I don't think it's the pdf viewer. My guess is that Evince is using different locale setting than that of the pdf file's; one example of my own is, when my system uses finnish (utf8) and I copy a file from a finnish Windows system (iso-8859-1(5)), all scandinavian letters (for example if the filename contains ä,ö or å) get corrupted (turn into ? or something weird). The same is if I run an irc client that won't let me configure the locale used; if it uses utf8, all the Windows irc users (who use iso-8859-1(5) locale) don't see my scandinavian letters correctly, and vice versa (usually).
I suggest you try to use Evince under the same locale the pdf is written in, or try one of the following locales:
iso-8859-1
iso-8859-15
that could help (I hope so)..well if that's not helping, I hope somebody gives you a swift, well-working answer
Several.
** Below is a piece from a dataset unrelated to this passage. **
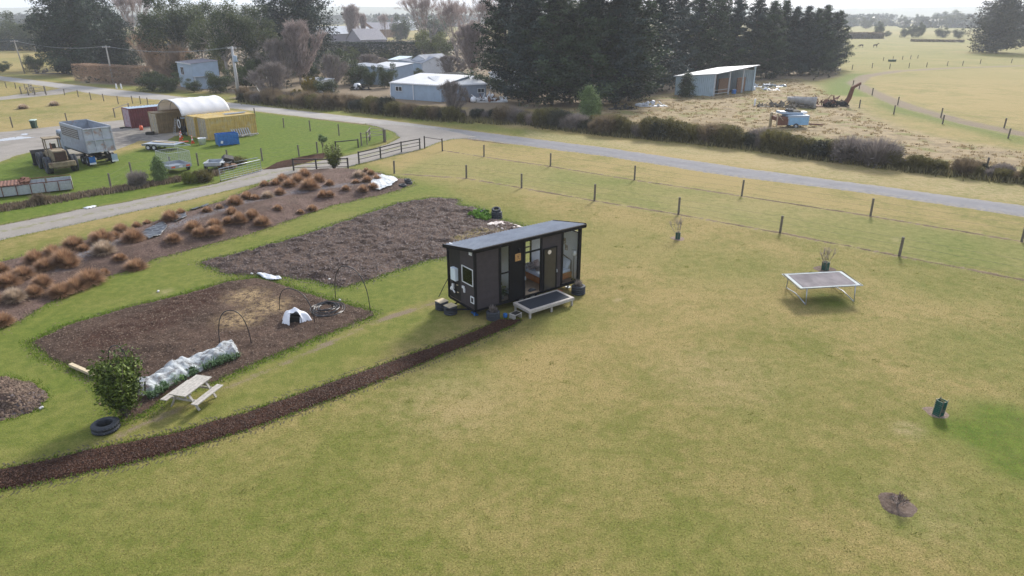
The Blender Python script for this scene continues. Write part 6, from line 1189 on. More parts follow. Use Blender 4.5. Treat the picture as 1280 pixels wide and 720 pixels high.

Scribus would be a good option. That aside you can pretty much
generate PDF from any program; all you need is to a) either create a PDF
print target in cups or b) choose a postscript-printer, print to a file
and use ps2pdf to convert the result.
That aside you can pretty much
generate PDF from any program.
I'm not interested in a pdf-writer to create pdf files (I use latex for that) but a pdf-writer in order to write on pdf-files that I didn't create myself.
I'll try Scribus. Thanks for the tipp.
You want to edit an existing .pdf file then. As far as I know Adobe has the patent to that.
Adobe reader, Kpdf and others will allow you to copy out of an existing .pdf. Copy what you want to Open office, AbiWord or another editor that will create .pdf files, format it the way you want, then make a .pdf out of it. Or open it and save it as .ps then you can edit it.
If you want to edit .pdf on the fly then you need Adobe full blown. Unless something has changed.